Employees of the Denver Botanic Gardens' Hildebrand Ranch could answer Albright's hypothetical question with a real-world
problem and solution. Over the last several years, they have successfully restored and interpreted the Hildebrand Ranch,
a National Register property with a period of significance extending from the 1860s to the mid-1900s. Denver Botanic
Gardens received four State Historical Fund grants totaling over $147,000 to restore building exteriors and interiors,
create and install interpretive signs, and develop interactive live demonstrations on agricultural practices.
Situated in the Chatfield Nature Preserve south of Littleton, the ranch includes a main house and a dozen outbuildings.
The main house's original section is a log cabin built sometime in the 1860s. Frank and Elizabeth Hildebrand purchased
the cabin and surrounding property in 1866 and built several additions to it over the next several decades as their
family grew. They covered the log cabin with wood shingles (later replaced by wood siding) and built other structures,
including a stable, carriage house, wood shed, bunk house, granary, blacksmith shop, icehouse, chicken house, milking barn,
and other buildings as needed. The Hildebrand family operated the ranch for over a century. In 1968 the federal government
acquired 150 acres of the Hildebrand Ranch as part of a water storage project. Later, the Denver Botanic Gardens (DBG)
leased the ranch and made plans to use it as a nature preserve and educational center.

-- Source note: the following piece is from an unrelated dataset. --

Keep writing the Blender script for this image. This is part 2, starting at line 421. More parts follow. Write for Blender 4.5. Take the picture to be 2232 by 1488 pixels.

When DBG created their interpretive plan, they incorporated the concept that most properties change over time and that
historically significant changes should be retained. In accordance with accepted preservation standards, they preserved
the structures without removing significant additions. For example, the main house retains the original log cabin center
section, two 1880s additions, an 1890s summer kitchen, and a post-1918 porch. From the outside, the old cabin remains
hidden from view by clapboard siding. DBG staff also saved the significant outbuildings, the newest of which was built in
the 1920s. By preserving all of the significant additions and the most recently constructed structures, DBG implicitly chose
to interpret the latest period of significance-the early twentieth century-while preserving the older structures as well.
The decision to keep the additions also allows staff to focus their interpretation of the site on the development of the ranch
over time. And though the main house itself cannot give visitors a sense of what the ranch looked like in the 1860s,
interpretation can fill in the story's gaps. Signs posted at each building tell how the family grew and how the ranch
changed. The sign interpreting the main house includes a timeline and a floor plan that, when juxtaposed, show how the
Hildebrands added rooms to their house when children were born or when they needed extra space to cook food for the ranch hands.
The living history demonstrations focus specifically on agricultural techniques practiced between 1915 and 1925.
Interpreters use farm implements and other artifacts to demonstrate blacksmithing, gardening, farming, and household
chores. The narrow focus allows visitors to experience life on the Hildebrand Ranch when it looked much the same as
it does now.
Visitors come away from the ranch with a solid understanding of early twentieth-century agriculture in Colorado,
as well as an appreciation for the work associated with developing a successful ranch over a lifetime. And if they
pay attention to the main house's interior, they may see portions of the original log cabin, its notched logs nearly
hidden, but not forgotten. John Albright and his students would appreciate the subtlety.